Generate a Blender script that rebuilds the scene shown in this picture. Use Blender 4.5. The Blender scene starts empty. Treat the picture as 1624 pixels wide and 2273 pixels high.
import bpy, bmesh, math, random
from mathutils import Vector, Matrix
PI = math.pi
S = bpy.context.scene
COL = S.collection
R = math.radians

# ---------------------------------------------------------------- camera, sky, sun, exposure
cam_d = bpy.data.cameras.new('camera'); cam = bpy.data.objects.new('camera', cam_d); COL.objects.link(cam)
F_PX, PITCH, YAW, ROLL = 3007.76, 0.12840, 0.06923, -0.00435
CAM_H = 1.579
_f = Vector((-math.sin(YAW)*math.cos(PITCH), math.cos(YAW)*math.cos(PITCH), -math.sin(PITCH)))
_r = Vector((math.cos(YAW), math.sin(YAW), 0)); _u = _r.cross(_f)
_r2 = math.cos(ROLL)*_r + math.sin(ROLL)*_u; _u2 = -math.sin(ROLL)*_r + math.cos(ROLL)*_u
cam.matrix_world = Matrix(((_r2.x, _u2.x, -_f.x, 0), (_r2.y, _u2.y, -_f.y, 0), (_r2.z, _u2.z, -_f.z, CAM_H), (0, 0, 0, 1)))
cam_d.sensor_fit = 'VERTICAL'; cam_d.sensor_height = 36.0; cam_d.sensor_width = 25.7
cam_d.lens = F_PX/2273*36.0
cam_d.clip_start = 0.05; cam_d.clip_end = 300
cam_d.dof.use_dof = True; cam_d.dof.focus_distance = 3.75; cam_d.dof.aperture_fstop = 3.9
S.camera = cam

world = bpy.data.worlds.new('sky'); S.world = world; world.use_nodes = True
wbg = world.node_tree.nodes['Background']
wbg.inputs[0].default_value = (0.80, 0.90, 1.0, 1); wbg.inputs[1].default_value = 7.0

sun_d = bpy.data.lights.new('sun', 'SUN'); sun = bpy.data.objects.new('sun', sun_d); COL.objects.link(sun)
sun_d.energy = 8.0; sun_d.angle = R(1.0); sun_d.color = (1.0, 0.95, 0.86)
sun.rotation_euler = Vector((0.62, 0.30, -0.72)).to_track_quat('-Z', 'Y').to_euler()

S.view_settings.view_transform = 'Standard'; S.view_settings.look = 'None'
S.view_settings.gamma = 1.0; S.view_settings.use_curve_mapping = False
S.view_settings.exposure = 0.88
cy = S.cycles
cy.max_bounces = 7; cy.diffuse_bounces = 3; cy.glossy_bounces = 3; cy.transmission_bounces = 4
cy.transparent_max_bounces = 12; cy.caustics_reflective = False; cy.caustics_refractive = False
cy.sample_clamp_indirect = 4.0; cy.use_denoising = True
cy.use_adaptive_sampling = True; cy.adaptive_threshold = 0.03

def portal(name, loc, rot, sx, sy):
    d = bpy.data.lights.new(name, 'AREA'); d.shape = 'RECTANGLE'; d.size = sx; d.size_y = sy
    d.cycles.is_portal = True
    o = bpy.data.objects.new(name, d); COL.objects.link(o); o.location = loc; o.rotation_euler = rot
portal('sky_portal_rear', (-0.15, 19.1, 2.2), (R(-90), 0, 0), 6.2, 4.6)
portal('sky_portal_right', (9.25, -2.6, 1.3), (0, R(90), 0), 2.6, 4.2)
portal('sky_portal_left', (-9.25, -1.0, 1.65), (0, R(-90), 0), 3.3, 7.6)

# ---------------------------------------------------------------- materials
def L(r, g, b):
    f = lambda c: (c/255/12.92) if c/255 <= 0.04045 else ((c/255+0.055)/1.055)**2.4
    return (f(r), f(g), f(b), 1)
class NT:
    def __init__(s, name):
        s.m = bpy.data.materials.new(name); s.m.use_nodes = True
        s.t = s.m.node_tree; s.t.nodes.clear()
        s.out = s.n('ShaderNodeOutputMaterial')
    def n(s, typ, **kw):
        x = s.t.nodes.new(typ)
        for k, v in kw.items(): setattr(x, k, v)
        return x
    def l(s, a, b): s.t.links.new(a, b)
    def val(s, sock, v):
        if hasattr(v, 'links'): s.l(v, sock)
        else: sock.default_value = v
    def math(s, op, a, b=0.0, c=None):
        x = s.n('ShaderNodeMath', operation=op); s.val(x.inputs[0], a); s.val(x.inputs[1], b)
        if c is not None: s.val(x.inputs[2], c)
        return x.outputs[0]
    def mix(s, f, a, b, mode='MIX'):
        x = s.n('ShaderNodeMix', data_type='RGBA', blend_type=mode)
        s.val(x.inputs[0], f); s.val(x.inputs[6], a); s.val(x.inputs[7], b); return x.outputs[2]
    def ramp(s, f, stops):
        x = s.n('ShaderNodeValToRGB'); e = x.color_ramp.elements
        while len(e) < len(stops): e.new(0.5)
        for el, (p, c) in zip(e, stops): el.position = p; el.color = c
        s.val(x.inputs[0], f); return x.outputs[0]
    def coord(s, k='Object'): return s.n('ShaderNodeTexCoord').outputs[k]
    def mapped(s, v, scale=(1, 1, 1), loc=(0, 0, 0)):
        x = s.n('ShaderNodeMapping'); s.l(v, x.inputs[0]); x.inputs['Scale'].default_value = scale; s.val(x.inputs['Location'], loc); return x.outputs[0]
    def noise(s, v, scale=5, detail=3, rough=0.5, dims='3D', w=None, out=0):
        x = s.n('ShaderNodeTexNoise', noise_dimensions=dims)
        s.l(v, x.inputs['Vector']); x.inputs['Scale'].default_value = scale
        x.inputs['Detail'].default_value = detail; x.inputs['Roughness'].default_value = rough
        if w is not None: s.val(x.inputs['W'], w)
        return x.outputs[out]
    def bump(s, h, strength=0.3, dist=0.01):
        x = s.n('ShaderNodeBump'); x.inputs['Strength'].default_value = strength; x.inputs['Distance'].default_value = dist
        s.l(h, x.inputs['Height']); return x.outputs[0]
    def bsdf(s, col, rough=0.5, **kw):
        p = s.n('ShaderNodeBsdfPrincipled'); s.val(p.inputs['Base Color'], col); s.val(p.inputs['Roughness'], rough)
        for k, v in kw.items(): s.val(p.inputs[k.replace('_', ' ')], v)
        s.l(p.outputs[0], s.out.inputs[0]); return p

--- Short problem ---
Copy every line that includes the string "scene" from the material above.

--- Solution ---
Generate a Blender script that rebuilds the scene shown in this picture. Use Blender 4.5. The Blender scene starts empty. Treat the picture as 1624 pixels wide and 2273 pixels high.
S = bpy.context.scene